__Task instructions__
Quote the listing in full, exactly as given, minus any pictures.

__Information supplied__
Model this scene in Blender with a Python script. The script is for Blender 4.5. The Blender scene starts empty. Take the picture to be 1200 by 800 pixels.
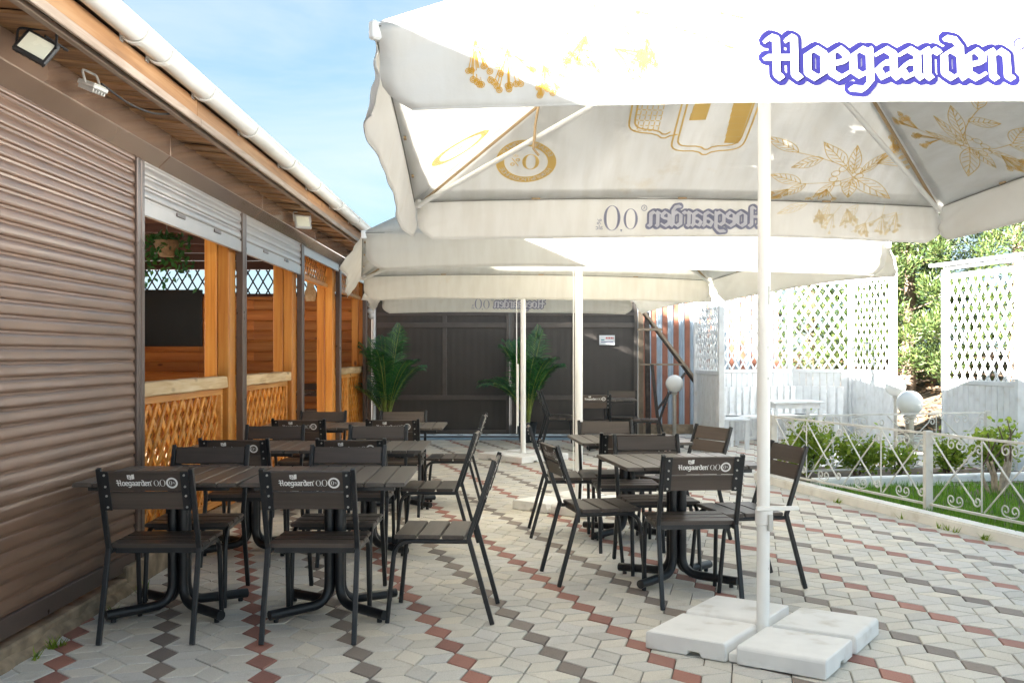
import bpy, bmesh, math, random
from mathutils import Vector, Matrix, noise as mnoise
R = math.radians
PI = math.pi
random.seed(7)
SC = bpy.context.scene
COL = SC.collection

# ------------------------------------------------------------------ camera
cd = bpy.data.cameras.new('camera')
cam = bpy.data.objects.new('camera', cd)
COL.objects.link(cam)
cam.location = (0, 0, 1.4)
cam.rotation_euler = (R(90), 0, 0)
cd.sensor_width = 36
cd.lens = 35.4
cd.shift_y = 0.0133
cd.clip_start = 0.05
cd.clip_end = 2000
SC.camera = cam

# ------------------------------------------------------------------ light
SUN_DIR = Vector((-0.86, -0.49, 0.36)).normalized()      # towards the sun
sun_el = math.asin(SUN_DIR.z)
sun_az = math.atan2(SUN_DIR.x, SUN_DIR.y)
sl = bpy.data.lights.new('sun', 'SUN')
sl.energy = 3.7
sl.angle = R(0.5)
sl.color = (1.0, 0.975, 0.93)
so = bpy.data.objects.new('sun', sl)
COL.objects.link(so)
so.rotation_euler = (-SUN_DIR).to_track_quat('-Z', 'Y').to_euler()
W = bpy.data.worlds.new('World')
SC.world = W
W.use_nodes = True
wn, wl = W.node_tree.nodes, W.node_tree.links
wn.clear()
wo = wn.new('ShaderNodeOutputWorld')
bg = wn.new('ShaderNodeBackground')
bg.inputs['Strength'].default_value = 0.05
sky = wn.new('ShaderNodeTexSky')
sky.sky_type = 'NISHITA'
sky.sun_disc = False
sky.sun_elevation = sun_el
sky.sun_rotation = sun_az
sky.air_density = 0.8
sky.dust_density = 0.5
sky.ozone_density = 1.5
tc = wn.new('ShaderNodeTexCoord')
mp = wn.new('ShaderNodeMapping')
mp.inputs['Scale'].default_value = (1.2, 1.2, 5.0)
mp.inputs['Rotation'].default_value = (0.12, 0.1, 0.4)
nz = wn.new('ShaderNodeTexNoise')
nz.inputs['Scale'].default_value = 2.2
nz.inputs['Detail'].default_value = 8
nz.inputs['Roughness'].default_value = 0.55
nz.inputs['Distortion'].default_value = 0.4
rp = wn.new('ShaderNodeValToRGB')
rp.color_ramp.elements[0].position = 0.40
rp.color_ramp.elements[0].color = (0, 0, 0, 1)
rp.color_ramp.elements[1].position = 0.75
rp.color_ramp.elements[1].color = (0.75, 0.75, 0.75, 1)
mx = wn.new('ShaderNodeMixRGB')
mx.inputs[2].default_value = (0.84, 0.89, 0.93, 1)
wl.new(tc.outputs['Generated'], mp.inputs['Vector'])
wl.new(mp.outputs['Vector'], nz.inputs['Vector'])
wl.new(nz.outputs['Fac'], rp.inputs['Fac'])
wl.new(rp.outputs['Color'], mx.inputs[0])
gam = wn.new('ShaderNodeGamma')          # soften the contrast between horizon and zenith over the whole dome
gam.inputs['Gamma'].default_value = 0.4
tint = wn.new('ShaderNodeMixRGB'); tint.blend_type = 'MULTIPLY'; tint.inputs[0].default_value = 1
tint.inputs[2].default_value = (0.35, 0.455, 0.50, 1)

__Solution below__
Model this scene in Blender with a Python script. The script is for Blender 4.5. The Blender scene starts empty. Take the picture to be 1200 by 800 pixels.
import bpy, bmesh, math, random
from mathutils import Vector, Matrix, noise as mnoise
R = math.radians
PI = math.pi
random.seed(7)
SC = bpy.context.scene
COL = SC.collection

# ------------------------------------------------------------------ camera
cd = bpy.data.cameras.new('camera')
cam = bpy.data.objects.new('camera', cd)
COL.objects.link(cam)
cam.location = (0, 0, 1.4)
cam.rotation_euler = (R(90), 0, 0)
cd.sensor_width = 36
cd.lens = 35.4
cd.shift_y = 0.0133
cd.clip_start = 0.05
cd.clip_end = 2000
SC.camera = cam

# ------------------------------------------------------------------ light
SUN_DIR = Vector((-0.86, -0.49, 0.36)).normalized()      # towards the sun
sun_el = math.asin(SUN_DIR.z)
sun_az = math.atan2(SUN_DIR.x, SUN_DIR.y)
sl = bpy.data.lights.new('sun', 'SUN')
sl.energy = 3.7
sl.angle = R(0.5)
sl.color = (1.0, 0.975, 0.93)
so = bpy.data.objects.new('sun', sl)
COL.objects.link(so)
so.rotation_euler = (-SUN_DIR).to_track_quat('-Z', 'Y').to_euler()
W = bpy.data.worlds.new('World')
SC.world = W
W.use_nodes = True
wn, wl = W.node_tree.nodes, W.node_tree.links
wn.clear()
wo = wn.new('ShaderNodeOutputWorld')
bg = wn.new('ShaderNodeBackground')
bg.inputs['Strength'].default_value = 0.05
sky = wn.new('ShaderNodeTexSky')
sky.sky_type = 'NISHITA'
sky.sun_disc = False
sky.sun_elevation = sun_el
sky.sun_rotation = sun_az
sky.air_density = 0.8
sky.dust_density = 0.5
sky.ozone_density = 1.5
tc = wn.new('ShaderNodeTexCoord')
mp = wn.new('ShaderNodeMapping')
mp.inputs['Scale'].default_value = (1.2, 1.2, 5.0)
mp.inputs['Rotation'].default_value = (0.12, 0.1, 0.4)
nz = wn.new('ShaderNodeTexNoise')
nz.inputs['Scale'].default_value = 2.2
nz.inputs['Detail'].default_value = 8
nz.inputs['Roughness'].default_value = 0.55
nz.inputs['Distortion'].default_value = 0.4
rp = wn.new('ShaderNodeValToRGB')
rp.color_ramp.elements[0].position = 0.40
rp.color_ramp.elements[0].color = (0, 0, 0, 1)
rp.color_ramp.elements[1].position = 0.75
rp.color_ramp.elements[1].color = (0.75, 0.75, 0.75, 1)
mx = wn.new('ShaderNodeMixRGB')
mx.inputs[2].default_value = (0.84, 0.89, 0.93, 1)
wl.new(tc.outputs['Generated'], mp.inputs['Vector'])
wl.new(mp.outputs['Vector'], nz.inputs['Vector'])
wl.new(nz.outputs['Fac'], rp.inputs['Fac'])
wl.new(rp.outputs['Color'], mx.inputs[0])
gam = wn.new('ShaderNodeGamma')          # soften the contrast between horizon and zenith over the whole dome
gam.inputs['Gamma'].default_value = 0.4
tint = wn.new('ShaderNodeMixRGB'); tint.blend_type = 'MULTIPLY'; tint.inputs[0].default_value = 1
tint.inputs[2].default_value = (0.35, 0.455, 0.50, 1)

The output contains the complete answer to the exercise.